* Exercise requirements *
Locate each line below that includes "this" and reproduce it.

Raw data start

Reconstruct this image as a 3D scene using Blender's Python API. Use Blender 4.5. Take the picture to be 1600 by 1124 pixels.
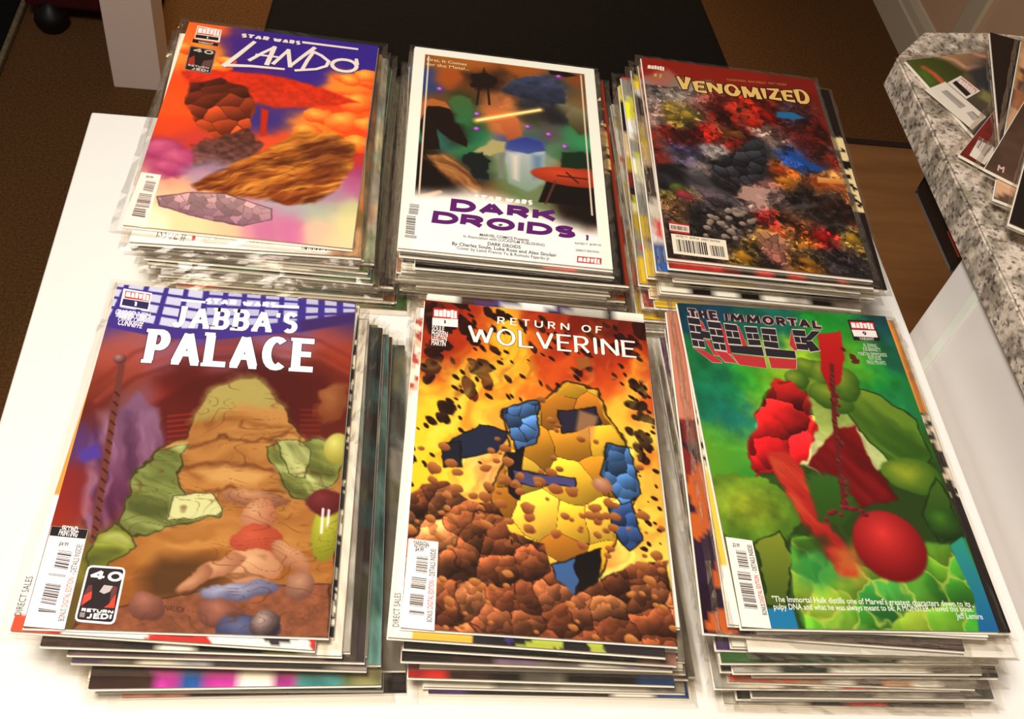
import bpy, bmesh, math, random
import numpy as np
from mathutils import Vector, Matrix

for _o in list(bpy.data.objects):
    bpy.data.objects.remove(_o, do_unlink=True)
SC = bpy.context.scene
COL = SC.collection

# ------------------------------------------------------------------ camera, world, light, exposure
cam_d = bpy.data.cameras.new('camera')
cam = bpy.data.objects.new('camera', cam_d)
COL.objects.link(cam)
cam_d.sensor_fit = 'HORIZONTAL'
cam_d.sensor_width = 36.0
cam_d.lens = 36.409
cam_d.clip_start = 0.02
RT = Vector((0.98648, -0.06052, 0.15225)); FWD = Vector((0.1570, 0.6159, -0.7720)).normalized()
RT = (RT - FWD * RT.dot(FWD)).normalized(); UPV = RT.cross(FWD)
cam.matrix_world = Matrix(((RT.x, UPV.x, -FWD.x, 0), (RT.y, UPV.y, -FWD.y, 0), (RT.z, UPV.z, -FWD.z, 1.385), (0, 0, 0, 1)))
SC.camera = cam

world = bpy.data.worlds.new('room_ambient')
SC.world = world
world.use_nodes = True
world.node_tree.nodes['Background'].inputs[0].default_value = (1.0, 0.80, 0.62, 1)
world.node_tree.nodes['Background'].inputs[1].default_value = 0.10


def area(name, loc, target, size, power, color):
    d = bpy.data.lights.new(name, 'AREA'); d.shape = 'DISK'; d.size = size; d.energy = power; d.color = color
    o = bpy.data.objects.new(name, d); COL.objects.link(o); o.location = loc
    o.rotation_euler = (Vector(target) - Vector(loc)).to_track_quat('-Z', 'Y').to_euler()
    return o


area('ceiling_lamp', (-0.25, 0.13, 2.05), (0.05, 0.46, 0.75), 0.40, 23.0, (1.0, 0.94, 0.86))
sp_d = bpy.data.lights.new('floor_spot', 'SPOT'); sp_d.energy = 150; sp_d.color = (1.0, 0.66, 0.34); sp_d.spot_size = math.radians(62); sp_d.spot_blend = 0.9; sp_d.shadow_soft_size = 0.12
sp = bpy.data.objects.new('floor_spot', sp_d); COL.objects.link(sp); sp.location = (-0.1, 3.5, 1.9)
sp.rotation_euler = (Vector((-0.15, 2.0, 0.0)) - Vector(sp.location)).to_track_quat('-Z', 'Y').to_euler()

SC.view_settings.view_transform = 'Standard'
SC.view_settings.look = 'None'
SC.view_settings.gamma = 1.0
SC.view_settings.use_curve_mapping = False
SC.view_settings.exposure = 0.0
try:
    SC.cycles.transparent_max_bounces = 48
except Exception:
    pass


# ------------------------------------------------------------------ helpers
def lin(c):
    c = np.asarray(c, float) / 255.0
    return np.where(c <= 0.04045, c / 12.92, ((c + 0.055) / 1.055) ** 2.4)


def lin4(c):
    l = lin(c)
    return (float(l[0]), float(l[1]), float(l[2]), 1.0)


def mat(name, rgb=(200, 200, 200), rough=0.5, spec=0.5, metal=0.0):
    m = bpy.data.materials.new(name); m.use_nodes = True
    b = m.node_tree.nodes['Principled BSDF']
    b.inputs['Base Color'].default_value = lin4(rgb)
    b.inputs['Roughness'].default_value = rough
    b.inputs['Specular IOR Level'].default_value = spec
    b.inputs['Metallic'].default_value = metal
    return m


def nd(m, typ, **kw):
    n = m.node_tree.nodes.new(typ)
    for k, v in kw.items():
        setattr(n, k, v)
    return n


def noise_mat(name, stops, scale, rough, spec=0.5, detail=6.0, bump=0.0, bscale=None, stretch=(1, 1, 1), bdist=0.001):
    """stops: list of (pos, rgb) driven by object-space noise"""
    m = mat(name, (200, 200, 200), rough, spec)
    L = m.node_tree.links; b = m.node_tree.nodes['Principled BSDF']
    tc = nd(m, 'ShaderNodeTexCoord'); mp = nd(m, 'ShaderNodeMapping'); mp.inputs['Scale'].default_value = stretch
    L.new(tc.outputs['Object'], mp.inputs['Vector'])
    nz = nd(m, 'ShaderNodeTexNoise'); nz.inputs['Scale'].default_value = scale; nz.inputs['Detail'].default_value = detail
    L.new(mp.outputs['Vector'], nz.inputs['Vector'])
    cr = nd(m, 'ShaderNodeValToRGB')
    while len(cr.color_ramp.elements) < len(stops):
        cr.color_ramp.elements.new(0.5)
    for e, (p, c) in zip(cr.color_ramp.elements, stops):
        e.position = p; e.color = lin4(c)
    L.new(nz.outputs['Fac'], cr.inputs['Fac']); L.new(cr.outputs['Color'], b.inputs['Base Color'])
    if bump:
        n2 = nd(m, 'ShaderNodeTexNoise'); n2.inputs['Scale'].default_value = bscale or scale * 2; n2.inputs['Detail'].default_value = 4
        L.new(mp.outputs['Vector'], n2.inputs['Vector'])
        bp = nd(m, 'ShaderNodeBump'); bp.inputs['Strength'].default_value = bump; bp.inputs['Distance'].default_value = bdist
        L.new(n2.outputs['Fac'], bp.inputs['Height']); L.new(bp.outputs['Normal'], b.inputs['Normal'])
    return m


def print_mat(name, rough):
    m = mat(name, (255, 255, 255), rough, 0.12)
    a = nd(m, 'ShaderNodeAttribute'); a.attribute_name = 'Col'
    m.node_tree.links.new(a.outputs['Color'], m.node_tree.nodes['Principled BSDF'].inputs['Base Color'])
    return m


def film_mat():
    m = bpy.data.materials.new('clear_plastic_film'); m.use_nodes = True
    t = m.node_tree; t.nodes.remove(t.nodes['Principled BSDF'])
    out = [n for n in t.nodes if n.type == 'OUTPUT_MATERIAL'][0]
    tr = t.nodes.new('ShaderNodeBsdfTransparent'); tr.inputs[0].default_value = (0.985, 0.975, 0.96, 1)
    gl = t.nodes.new('ShaderNodeBsdfGlossy'); gl.inputs['Roughness'].default_value = 0.07
    gl.inputs['Color'].default_value = (1, 0.98, 0.95, 1)
    fr = t.nodes.new('ShaderNodeFresnel'); fr.inputs['IOR'].default_value = 1.45
    nz = t.nodes.new('ShaderNodeTexNoise'); nz.inputs['Scale'].default_value = 60; nz.inputs['Detail'].default_value = 2
    tc = t.nodes.new('ShaderNodeTexCoord'); t.links.new(tc.outputs['Object'], nz.inputs['Vector'])
    bp = t.nodes.new('ShaderNodeBump'); bp.inputs['Strength'].default_value = 0.22; bp.inputs['Distance'].default_value = 0.002
    t.links.new(nz.outputs['Fac'], bp.inputs['Height'])
    t.links.new(bp.outputs['Normal'], gl.inputs['Normal'])
    mx = t.nodes.new('ShaderNodeMixShader')
    mm = t.nodes.new('ShaderNodeMath'); mm.operation = 'MULTIPLY'; mm.inputs[1].default_value = 0.32
    t.links.new(fr.outputs[0], mm.inputs[0]); t.links.new(mm.outputs[0], mx.inputs[0]); t.links.new(tr.outputs[0], mx.inputs[1]); t.links.new(gl.outputs[0], mx.inputs[2])
    df = t.nodes.new('ShaderNodeBsdfDiffuse'); df.inputs[0].default_value = (0.86, 0.78, 0.70, 1)
    m2 = t.nodes.new('ShaderNodeMixShader'); m2.inputs[0].default_value = 0.008
    t.links.new(mx.outputs[0], m2.inputs[1]); t.links.new(df.outputs[0], m2.inputs[2])
    t.links.new(m2.outputs[0], out.inputs['Surface'])
    return m


def add_box(bm, x0, x1, y0, y1, z0, z1):
    v = [bm.verts.new(p) for p in ((x0, y0, z0), (x1, y0, z0), (x1, y1, z0), (x0, y1, z0), (x0, y0, z1), (x1, y0, z1), (x1, y1, z1), (x0, y1, z1))]
    for f in ((3, 2, 1, 0), (4, 5, 6, 7), (0, 1, 5, 4), (1, 2, 6, 5), (2, 3, 7, 6), (3, 0, 4, 7)):
        bm.faces.new([v[i] for i in f])


def add_prism(bm, pts, z0, z1):
    a = [bm.verts.new((x, y, z0)) for x, y in pts]; b = [bm.verts.new((x, y, z1)) for x, y in pts]
    n = len(pts)
    bm.faces.new(a[::-1]); bm.faces.new(b)
    for i in range(n):
        bm.faces.new((a[i], a[(i + 1) % n], b[(i + 1) % n], b[i]))


def add_lathe(bm, prof, cx, cy, n=20):
    rings = []
    for r, z in prof:
        rings.append([bm.verts.new((cx + r * math.cos(2 * math.pi * i / n), cy + r * math.sin(2 * math.pi * i / n), z)) for i in range(n)])
    for a, b in zip(rings, rings[1:]):
        for i in range(n):
            bm.faces.new((a[i], a[(i + 1) % n], b[(i + 1) % n], b[i]))
    bm.faces.new(rings[0][::-1]); bm.faces.new(rings[-1])


def link(name, me, m, parent=None, loc=None, smooth=False):
    o = bpy.data.objects.new(name, me); COL.objects.link(o)
    if m is not None and not me.materials:
        me.materials.append(m)
    if parent is not None:
        o.parent = parent
    if loc is not None:
        o.location = loc
    if smooth:
        for p in me.polygons:
            p.use_smooth = True
    return o


def obj(name, bm, m, parent=None, loc=None, bevel=0.0, segs=2, smooth=False):
    if bevel:
        bmesh.ops.bevel(bm, geom=bm.edges[:], offset=bevel, segments=segs, affect='EDGES', profile=0.6)
    bmesh.ops.recalc_face_normals(bm, faces=bm.faces)
    me = bpy.data.meshes.new(name); bm.to_mesh(me); bm.free()
    return link(name, me, m, parent, loc, smooth)


def tag(o, label=None, cat=None, group=None, kind=None):
    if label: o['label'] = label
    if cat: o['category'] = cat
    if group: o['group'] = group
    if kind: o['kind'] = kind
    return o


def empty(name, loc, rz=0.0):
    o = bpy.data.objects.new(name, None); COL.objects.link(o)
    o.empty_display_size = 0.02; o.location = loc; o.rotation_euler = (0, 0, rz)
    return o


def set_col(me, cols, domain='POINT'):
    at = me.color_attributes.new('Col', 'FLOAT_COLOR', domain)
    arr = np.ones((len(cols), 4), np.float32); arr[:, :3] = cols
    at.data.foreach_set('color', arr.ravel())


# ------------------------------------------------------------------ materials
PRINT = print_mat('printed_cover', 0.42)
INK = print_mat('printed_ink', 0.45)
FILM = film_mat()
PAPER = mat('page_paper', (236, 226, 208), 0.7, 0.2)
BOARD = mat('backing_card', (246, 242, 232), 0.6, 0.25)
TABLE = noise_mat('white_table_laminate', [(0.0, (243, 238, 230)), (1.0, (249, 246, 240))], 3.0, 0.38, 0.4)
WHITE = noise_mat('white_panel_paint', [(0.0, (244, 236, 230)), (1.0, (248, 241, 235))], 6.0, 0.3, 0.5)
WHITE_REFL = mat('panel_reflection_white', (248, 250, 236), 0.25, 0.5)
WALLP = noise_mat('wall_paint', [(0.0, (228, 190, 154)), (1.0, (234, 196, 160))], 3.0, 0.6, 0.3)
TRIM = mat('trim_paint', (222, 206, 178), 0.45, 0.4)
CARPET = noise_mat('brown_carpet', [(0.25, (78, 52, 29)), (0.5, (102, 70, 40)), (0.75, (124, 86, 50))], 220.0, 0.95, 0.1, 5, 0.6, 500)
LAMINATE = noise_mat('glossy_brown_floor', [(0.3, (142, 98, 56)), (0.7, (166, 118, 70))], 4.0, 0.16, 0.6, 8, stretch=(1, 6, 1))
POSTW = noise_mat('white_post_paint', [(0.0, (242, 218, 202)), (1.0, (247, 224, 210))], 5.0, 0.5, 0.4)
BLACKF = noise_mat('black_upholstery', [(0.3, (12, 9, 9)), (0.7, (20, 15, 14))], 160.0, 0.9, 0.15, 4, 0.3, 400)
BLACKR = noise_mat('black_rug_pile', [(0.3, (16, 15, 17)), (0.7, (28, 26, 28))], 200.0, 0.95, 0.1, 4, 0.5, 500)
PIPING = noise_mat('rug_binding', [(0.3, (104, 92, 70)), (0.7, (140, 124, 96))], 120.0, 0.9, 0.1)
DARKG = mat('dark_gloss', (34, 20, 16), 0.14, 0.6)
RED_REFL = mat('rail_reflection_red', (190, 62, 44), 0.25, 0.5)
DARKRED = noise_mat('dark_red_lacquer', [(0.3, (56, 16, 20)), (0.7, (74, 22, 26))], 20.0, 0.4, 0.4)
BLACKP = mat('black_plastic', (13, 11, 12), 0.5, 0.4)


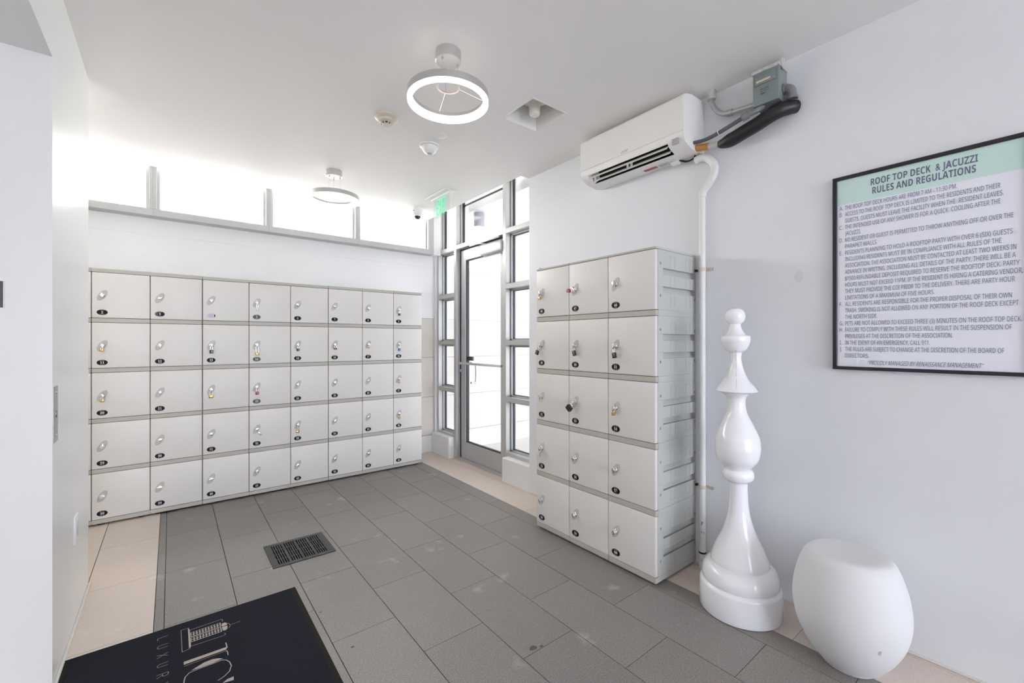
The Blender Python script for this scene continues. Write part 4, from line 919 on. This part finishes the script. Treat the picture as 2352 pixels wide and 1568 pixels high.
# ------------------------------------------------------------------ small things on the pier
t = thing('lock_plate', 'brushed steel lock plate with a round button on the edge of the white pier', 'lock plate', (-.322, 2.1925, .946))
b = NB(); box(b, (-.001, -.0345, -.099), (.0025, .0365, .099), .0008, seg=1); obj('plate', b, mat('brushed_steel', (0.42, 0.41, 0.40, 1), .4, .7, var=.1, scale=50), t)
b = NB(); loft(b, [[Vector((h, .004 + .011 * f * math.cos(a), .0 + .013 * f * math.sin(a))) for a in [2 * PI * k / 20 for k in range(20)]] for h, f in ((.002, 1), (.0045, .95), (.0055, .7))]); obj('button', b, mat('dull_steel', (0.30, 0.29, 0.28, 1), .4, .7), t, True)
for z in (-.075, .076):
    b = NB(); cyl(b, (.002, .004, z), (.0045, .004, z), .005, .004, n=12); obj('screw', b, M_steel, t, True)
t = thing('wall_outlet', 'white outlet cover low on the side of the white pier', 'outlet', (-.322, 2.605, .402))
b = NB(); box(b, (-.001, -.040, -.058), (.006, .040, .058), .003); obj('cover', b, M_white, t, True)
b = NB(); box(b, (.005, -.017, -.034), (.0078, .017, .034), .0015); obj('insert', b, mat('outlet_grey', (0.62, 0.62, 0.60, 1), .4), t, True)
t = thing('wall_plaque', 'small dark plaque with a white edge on the front of the white pier', 'plaque', (-.54, 2.152, 1.357))
b = NB(); box(b, (-.11, -.0045, -.046), (.1095, 0, .046), .002); obj('backing', b, M_white, t)
b = NB(); box(b, (-.107, -.0060, -.0435), (.1065, -.0035, .0435), .001); obj('face', b, mat('dark_plaque', (0.065, 0.066, 0.078, 1), .4, var=.1, scale=20), t)

# ------------------------------------------------------------------ world and light
wd = bpy.data.worlds.new('sky'); bpy.context.scene.world = wd; wd.use_nodes = True; nt = wd.node_tree
bg = nt.nodes['Background']
tc = nt.nodes.new('ShaderNodeTexCoord'); sx = nt.nodes.new('ShaderNodeSeparateXYZ'); nt.links.new(tc.outputs['Generated'], sx.inputs[0])
mr = nt.nodes.new('ShaderNodeMapRange'); mr.inputs['From Min'].default_value = -0.9; mr.inputs['From Max'].default_value = 0.5; nt.links.new(sx.outputs['Y'], mr.inputs['Value'])
mx = nt.nodes.new('ShaderNodeMix'); mx.data_type = 'RGBA'; mx.inputs[6].default_value = (0.78, 0.83, 0.95, 1); mx.inputs[7].default_value = (1.50, 1.475, 1.44, 1)
mz = nt.nodes.new('ShaderNodeMapRange'); mz.inputs['From Min'].default_value = -0.06; mz.inputs['From Max'].default_value = 0.03; mz.inputs['To Min'].default_value = 0.75; nt.links.new(sx.outputs['Z'], mz.inputs['Value'])
mg = nt.nodes.new('ShaderNodeMix'); mg.data_type = 'RGBA'; mg.blend_type = 'MULTIPLY'; mg.inputs[0].default_value = 1.0
nt.links.new(mr.outputs[0], mx.inputs[0]); nt.links.new(mx.outputs[2], mg.inputs[6]); nt.links.new(mz.outputs[0], mg.inputs[7]); nt.links.new(mg.outputs[2], bg.inputs['Color']); bg.inputs['Strength'].default_value = 2.8

# ------------------------------------------------------------------ camera
cam = bpy.data.cameras.new('camera'); co = bpy.data.objects.new('camera', cam); C.objects.link(co)
cam.sensor_fit = 'HORIZONTAL'; cam.sensor_width = 36.0; cam.lens = 36.0 * 989.423 / 2352.0; cam.clip_start = 0.02
yaw, pit, rol = math.radians(51.6565), math.radians(0.04549), math.radians(-0.03159)
fw = Vector((math.cos(yaw) * math.cos(pit), math.sin(yaw) * math.cos(pit), math.sin(pit))); rt = Vector((math.sin(yaw), -math.cos(yaw), 0)); up = rt.cross(fw)
c_, s_ = math.cos(rol), math.sin(rol); rt, up = c_ * rt + s_ * up, -s_ * rt + c_ * up
co.matrix_world = Matrix(((rt.x, up.x, -fw.x, 0), (rt.y, up.y, -fw.y, 0), (rt.z, up.z, -fw.z, 1.2), (0, 0, 0, 1)))
sc = bpy.context.scene; sc.camera = co
sc.view_settings.view_transform = 'Standard'; sc.view_settings.look = 'None'; sc.view_settings.gamma = 1.0; sc.view_settings.use_curve_mapping = False
sc.view_settings.exposure = 2.08
sc.cycles.max_bounces = 16; sc.cycles.diffuse_bounces = 10; sc.cycles.transparent_max_bounces = 24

Raw data end

* Exercise answer *
Reconstruct this image as a 3D scene using Blender's Python API. Use Blender 4.5. Take the picture to be 1600 by 1124 pixels.
The Blender Python script for this scene continues. Write part 4, from line 919 on. This part finishes the script. Treat the picture as 2352 pixels wide and 1568 pixels high.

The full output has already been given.